Но такие случаи были редки. Аравийские бедуины, случалось, воевали – не в последнюю очередь, потому, что их к этому вынуждала жестокая окружающая среда, но та же среда обусловливала их сравнительно низкую кровожадность. Массовые убийства у них были не приняты, потому что за убийством следовала многолетняя кровная месть убийце и всему его роду. Даже набеги по возможности проводились так, чтобы случайно кого не убить. Жилища пограбить, скот увести, фиников с пальмы стрясти, женщину заарканить – это да, это с нашим удовольствием; а вот убивать направо и налево – это не о бедуинах. Условия были не те. Закон – бархан, прокурор – тушкан.
При этом раннеисламские писцы и историки, как уже говорилось, назвали эти похождения «аср эль-джахилийя», «эпохой варварства». С позиций лиц, владеющих уже более продвинутой методологией (монотеистической) и живущих уже при ином общественном строе (в государстве, а не в таборе), они осуждали войны между племенами, считая действия вчерашних народных героев аравитян аморальными, нецивилизованными. Интересно, что сказали бы они сегодня, глядя на действия группировки «Исламское государство», которая не разбирая режет правых и виноватых налево и направо, при этом именуя противостоящие ей светские правительства «джихилийскими» (т. е., варварскими) и позиционируя себя как собрание сознательных последователей своего пророка?
Ещё один аспект актуальности «Дней арабов» в контексте современной обстановки заключается в направленности агрессии арабов вовнутрь. 15 веков назад вся энергия и пассионарность арабских племён уходила на обкрадывание или истребление непосредственных соседей того же языка и той же культуры. Именно поэтому оригинальные «Дни арабов» не тянут на героический эпос. В «Днях арабов» есть буквально считаные истории о столкновениях с иноземцами – персами, но подавляющее большинство преданий повествует о том, как арабы пытались уничтожить друг друга. А ведь героический эпос – это, как правило, история о славных победах над чужестранцами. А теперь посмотрите, что происходит в арабском мире сегодня! Арабы говорят о ненависти к «крестоносцам» (разумея под ними европейцев и американцев), но каждый день убивают других арабов, своих сограждан и собратьев.

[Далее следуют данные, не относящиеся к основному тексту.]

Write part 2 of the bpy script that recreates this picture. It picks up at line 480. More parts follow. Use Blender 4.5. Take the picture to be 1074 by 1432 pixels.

В дописьменную эпоху в аравийских племенах существовал настоящий общественный институт поэтов. В каждом уважающем себя племени был штатный поэт, да и бродячих хватало. Именно они сохраняли и преумножали арабскую литературную традицию задолго до появления в Европе трубадуров с песней о Роланде, песней о Нибелунгах и легендами о короле Артуре.
Но был в Европе один уголок, где поэты были в почёте издавна. Исландия. Её поэты звались скальдами, её стихи – сагами. Больше того, в её литературной истории был даже «век саг» (930 – 1030), когда был сочинён или зафиксирован огромный объём сказаний о родовых распрях и военных походах исландцев друг против друга. Это такие же «Дни арабов», только здешний эпос сформировался тремя-четырьмя столетиями позже, чем аравийский. Одно из самых известных произведений этой эпопеи называется «Сагой об Эгиле». Эгил был воином и поэтом, а его дедушка имел полезный навык превращения в волка. За свою жизнь Эгил убивал много государевых людей, захватывал земли, скот и прочее добро – но в итоге угас в полном забвении. И да будет так с каждым ИГИЛом.
Работа в жанре/Мой формат. Думаю, уместно будет сказать несколько слов на тему жанра моих книжек. Я не старался приладиться к какому бы то ни было жанру. Кто-то скажет: «Сборная солянка» – пусть. Я скажу: «Художник так видит». Мне в принципе нравится ходить своим путём, особенно когда на этом пути я не получаю от жизни доказательств того, что он завёл (или заведёт) меня в тупик.
Так вот, о жанре. Я, как может заметить любой, кто брал в руки мою первую книгу, пренебрегаю наукообразностью, коя проявляется в многочисленных подстрочных ссылках, объёмных списках источников и кокетливом «мы». Не то чтобы я этим бравировал; просто основная причина этого состоит в том, что мои работы относятся не к истории, а к политологии арабского мира. И, во-первых, цитировать мне практически некого, особенно на русском языке (я упоминаю арабских авторов, которых я читал, и любой, кто владеет арабским, может вбить их имена в гугл или, когда в следующий раз окажется в Каире, зайти в книжный и купить их труды, а для того, кто по-арабски не говорит, постраничные ссылки на книгу, написанную на арабском, будут бесполезны, поскольку я с равным успехом могу обозвать автора Салах эд-Дином Бархуми или Ясиром Сабитом, и придётся исходить из презумпции моей честности); во-вторых, я достаточно квалифицированный специалист по региону, чтобы иметь право продвигать свою интерпретацию происходящего в нём, и доказательность этой интерпретации от подстрочных ссылок не зависит; ну и в-третьих, я всё ещё не президент и пока ещё не болен солитёром, чтобы величать себя «мы». Я пишу «мы» только в тех случаях, когда объединяю себя с читателем. Например, если у меня и попадается фраза вроде «Мы наблюдаем такой-то процесс», то это я имею в виду, что мы с вами, читатель, его наблюдаем, а не что я тут с кем-то на клавиатуре в четыре руки играю.